*** Data rows ***

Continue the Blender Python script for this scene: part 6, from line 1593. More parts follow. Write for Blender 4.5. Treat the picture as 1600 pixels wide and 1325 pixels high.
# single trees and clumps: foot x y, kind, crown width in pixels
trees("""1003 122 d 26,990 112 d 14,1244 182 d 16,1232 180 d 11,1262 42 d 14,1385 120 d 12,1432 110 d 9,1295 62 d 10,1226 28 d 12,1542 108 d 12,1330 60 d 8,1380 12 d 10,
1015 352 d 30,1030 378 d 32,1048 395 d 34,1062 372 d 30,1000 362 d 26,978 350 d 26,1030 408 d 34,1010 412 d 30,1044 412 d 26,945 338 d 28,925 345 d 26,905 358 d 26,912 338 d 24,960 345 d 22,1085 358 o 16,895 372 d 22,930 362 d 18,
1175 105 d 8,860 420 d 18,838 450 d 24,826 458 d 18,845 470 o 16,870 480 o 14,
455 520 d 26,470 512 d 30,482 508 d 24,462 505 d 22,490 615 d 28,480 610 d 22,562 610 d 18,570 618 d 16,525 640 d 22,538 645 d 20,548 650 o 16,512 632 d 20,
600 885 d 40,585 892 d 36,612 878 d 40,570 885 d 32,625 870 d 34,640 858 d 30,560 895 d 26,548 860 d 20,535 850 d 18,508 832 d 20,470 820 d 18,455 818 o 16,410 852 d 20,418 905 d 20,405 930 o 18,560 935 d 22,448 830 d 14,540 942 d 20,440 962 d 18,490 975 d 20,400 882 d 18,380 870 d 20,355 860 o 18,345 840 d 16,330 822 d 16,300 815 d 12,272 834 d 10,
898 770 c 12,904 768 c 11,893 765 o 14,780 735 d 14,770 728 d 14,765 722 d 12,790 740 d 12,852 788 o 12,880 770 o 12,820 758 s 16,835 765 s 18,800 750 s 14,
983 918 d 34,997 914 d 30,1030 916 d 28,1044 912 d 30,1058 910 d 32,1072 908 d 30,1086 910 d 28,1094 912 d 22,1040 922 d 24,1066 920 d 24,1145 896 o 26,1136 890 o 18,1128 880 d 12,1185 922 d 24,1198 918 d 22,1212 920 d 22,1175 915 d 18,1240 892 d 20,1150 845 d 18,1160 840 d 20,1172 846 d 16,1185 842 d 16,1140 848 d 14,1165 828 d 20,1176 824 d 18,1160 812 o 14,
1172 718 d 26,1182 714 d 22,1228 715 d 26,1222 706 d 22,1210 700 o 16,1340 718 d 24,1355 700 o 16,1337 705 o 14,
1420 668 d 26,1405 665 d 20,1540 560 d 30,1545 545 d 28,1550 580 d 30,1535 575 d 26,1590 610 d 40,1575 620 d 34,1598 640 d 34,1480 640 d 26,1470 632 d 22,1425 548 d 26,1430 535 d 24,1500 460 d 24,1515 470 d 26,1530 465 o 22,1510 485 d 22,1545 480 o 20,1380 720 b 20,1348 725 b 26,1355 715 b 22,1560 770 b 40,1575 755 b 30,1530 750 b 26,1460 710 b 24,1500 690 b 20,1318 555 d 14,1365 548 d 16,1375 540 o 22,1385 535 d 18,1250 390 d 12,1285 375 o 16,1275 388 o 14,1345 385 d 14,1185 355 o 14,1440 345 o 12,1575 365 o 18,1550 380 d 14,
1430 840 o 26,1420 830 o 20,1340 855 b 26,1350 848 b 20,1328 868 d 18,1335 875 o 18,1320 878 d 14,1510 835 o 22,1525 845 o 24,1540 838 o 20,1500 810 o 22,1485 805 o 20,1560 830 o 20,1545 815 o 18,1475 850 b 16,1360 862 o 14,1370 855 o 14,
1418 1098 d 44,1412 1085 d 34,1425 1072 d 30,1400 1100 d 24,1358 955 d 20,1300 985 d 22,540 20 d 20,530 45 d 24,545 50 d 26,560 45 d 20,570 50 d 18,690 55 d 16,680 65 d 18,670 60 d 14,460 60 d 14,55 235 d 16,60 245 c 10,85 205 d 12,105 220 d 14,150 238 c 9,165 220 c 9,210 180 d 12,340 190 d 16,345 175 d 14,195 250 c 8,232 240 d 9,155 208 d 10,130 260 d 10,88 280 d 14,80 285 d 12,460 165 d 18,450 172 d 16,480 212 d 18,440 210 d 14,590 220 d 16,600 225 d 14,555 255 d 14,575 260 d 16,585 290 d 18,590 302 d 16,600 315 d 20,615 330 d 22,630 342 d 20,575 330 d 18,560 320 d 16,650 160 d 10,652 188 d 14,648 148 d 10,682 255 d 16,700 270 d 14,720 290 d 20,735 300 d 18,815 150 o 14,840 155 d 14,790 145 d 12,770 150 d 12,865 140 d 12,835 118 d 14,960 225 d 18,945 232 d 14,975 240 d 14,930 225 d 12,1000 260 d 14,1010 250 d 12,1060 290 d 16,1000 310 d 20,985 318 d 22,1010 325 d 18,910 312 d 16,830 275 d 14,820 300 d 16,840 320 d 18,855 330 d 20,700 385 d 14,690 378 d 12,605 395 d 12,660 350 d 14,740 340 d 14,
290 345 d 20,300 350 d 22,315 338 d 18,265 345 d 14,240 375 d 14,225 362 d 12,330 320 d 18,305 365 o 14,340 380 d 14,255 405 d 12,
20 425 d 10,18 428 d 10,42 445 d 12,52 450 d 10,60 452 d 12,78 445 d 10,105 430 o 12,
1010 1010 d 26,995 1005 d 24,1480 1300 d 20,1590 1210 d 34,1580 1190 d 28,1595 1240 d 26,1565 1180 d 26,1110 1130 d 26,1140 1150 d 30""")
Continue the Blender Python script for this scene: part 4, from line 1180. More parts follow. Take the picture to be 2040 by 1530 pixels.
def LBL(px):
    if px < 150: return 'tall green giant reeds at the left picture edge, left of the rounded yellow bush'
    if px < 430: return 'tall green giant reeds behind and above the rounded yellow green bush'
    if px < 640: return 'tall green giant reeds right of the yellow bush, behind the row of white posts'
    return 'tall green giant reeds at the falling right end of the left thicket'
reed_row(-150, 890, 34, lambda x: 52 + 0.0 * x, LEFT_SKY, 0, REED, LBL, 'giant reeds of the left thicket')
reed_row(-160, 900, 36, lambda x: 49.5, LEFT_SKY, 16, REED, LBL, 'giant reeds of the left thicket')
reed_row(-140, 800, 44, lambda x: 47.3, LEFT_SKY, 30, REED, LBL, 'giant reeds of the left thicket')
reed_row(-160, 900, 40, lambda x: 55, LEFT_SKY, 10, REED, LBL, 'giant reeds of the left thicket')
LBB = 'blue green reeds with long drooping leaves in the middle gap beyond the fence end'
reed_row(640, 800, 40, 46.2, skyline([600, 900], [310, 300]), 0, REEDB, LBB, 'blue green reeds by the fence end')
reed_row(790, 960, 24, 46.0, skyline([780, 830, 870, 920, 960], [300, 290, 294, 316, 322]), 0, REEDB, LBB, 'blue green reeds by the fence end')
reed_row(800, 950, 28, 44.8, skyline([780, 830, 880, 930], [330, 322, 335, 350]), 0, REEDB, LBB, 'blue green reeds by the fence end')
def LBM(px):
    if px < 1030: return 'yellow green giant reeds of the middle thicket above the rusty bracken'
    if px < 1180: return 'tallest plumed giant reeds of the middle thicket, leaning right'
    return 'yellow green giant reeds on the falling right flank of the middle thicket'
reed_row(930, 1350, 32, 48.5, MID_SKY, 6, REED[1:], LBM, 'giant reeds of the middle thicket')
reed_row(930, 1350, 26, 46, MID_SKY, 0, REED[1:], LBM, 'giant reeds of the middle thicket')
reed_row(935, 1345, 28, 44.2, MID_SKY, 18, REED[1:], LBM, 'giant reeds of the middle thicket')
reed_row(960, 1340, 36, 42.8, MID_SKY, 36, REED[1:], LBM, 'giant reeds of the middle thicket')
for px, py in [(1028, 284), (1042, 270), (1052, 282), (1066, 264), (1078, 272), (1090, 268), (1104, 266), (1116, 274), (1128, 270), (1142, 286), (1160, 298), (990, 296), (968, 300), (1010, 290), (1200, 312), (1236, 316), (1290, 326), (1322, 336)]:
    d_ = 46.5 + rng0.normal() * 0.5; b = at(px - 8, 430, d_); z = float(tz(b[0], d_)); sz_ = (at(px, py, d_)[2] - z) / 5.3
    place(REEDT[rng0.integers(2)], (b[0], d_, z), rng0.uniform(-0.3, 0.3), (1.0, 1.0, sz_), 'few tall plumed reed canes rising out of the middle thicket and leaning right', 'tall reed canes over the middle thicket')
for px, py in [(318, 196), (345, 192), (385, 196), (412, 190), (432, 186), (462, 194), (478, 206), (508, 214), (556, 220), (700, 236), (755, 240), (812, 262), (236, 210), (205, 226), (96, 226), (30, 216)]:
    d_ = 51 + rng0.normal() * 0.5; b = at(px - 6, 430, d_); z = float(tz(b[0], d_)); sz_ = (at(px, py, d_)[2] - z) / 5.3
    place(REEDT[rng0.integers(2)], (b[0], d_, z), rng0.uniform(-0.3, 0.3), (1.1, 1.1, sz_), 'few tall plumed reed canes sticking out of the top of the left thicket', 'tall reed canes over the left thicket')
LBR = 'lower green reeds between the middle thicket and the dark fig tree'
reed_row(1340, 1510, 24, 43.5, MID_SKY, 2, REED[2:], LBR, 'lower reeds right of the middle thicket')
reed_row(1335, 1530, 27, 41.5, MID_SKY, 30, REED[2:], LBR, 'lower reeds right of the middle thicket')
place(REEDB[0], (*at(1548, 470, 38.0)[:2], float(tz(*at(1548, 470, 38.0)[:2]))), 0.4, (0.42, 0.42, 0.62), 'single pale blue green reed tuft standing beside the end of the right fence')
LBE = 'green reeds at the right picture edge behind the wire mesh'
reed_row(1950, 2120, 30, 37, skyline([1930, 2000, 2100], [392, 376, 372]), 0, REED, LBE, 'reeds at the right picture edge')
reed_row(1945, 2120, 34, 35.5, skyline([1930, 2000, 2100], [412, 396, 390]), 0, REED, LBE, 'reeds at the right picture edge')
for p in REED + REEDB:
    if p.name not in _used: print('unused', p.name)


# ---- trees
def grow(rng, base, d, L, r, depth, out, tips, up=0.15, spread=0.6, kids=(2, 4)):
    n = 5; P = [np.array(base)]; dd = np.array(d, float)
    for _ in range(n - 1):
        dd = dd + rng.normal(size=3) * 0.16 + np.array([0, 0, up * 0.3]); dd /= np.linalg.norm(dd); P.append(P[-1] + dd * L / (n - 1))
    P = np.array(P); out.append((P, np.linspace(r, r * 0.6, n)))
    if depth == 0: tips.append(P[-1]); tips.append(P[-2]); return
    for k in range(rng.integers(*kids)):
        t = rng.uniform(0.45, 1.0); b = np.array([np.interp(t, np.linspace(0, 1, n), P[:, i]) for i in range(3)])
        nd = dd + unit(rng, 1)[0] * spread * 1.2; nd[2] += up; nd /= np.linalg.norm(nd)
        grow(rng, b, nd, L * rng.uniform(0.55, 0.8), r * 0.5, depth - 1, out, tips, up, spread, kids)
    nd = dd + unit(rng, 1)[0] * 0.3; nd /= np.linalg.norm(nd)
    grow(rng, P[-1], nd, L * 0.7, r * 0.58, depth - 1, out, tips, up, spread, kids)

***

**Instruction**
Report only how many lines in the entries contain "this".

**Response to the task**
2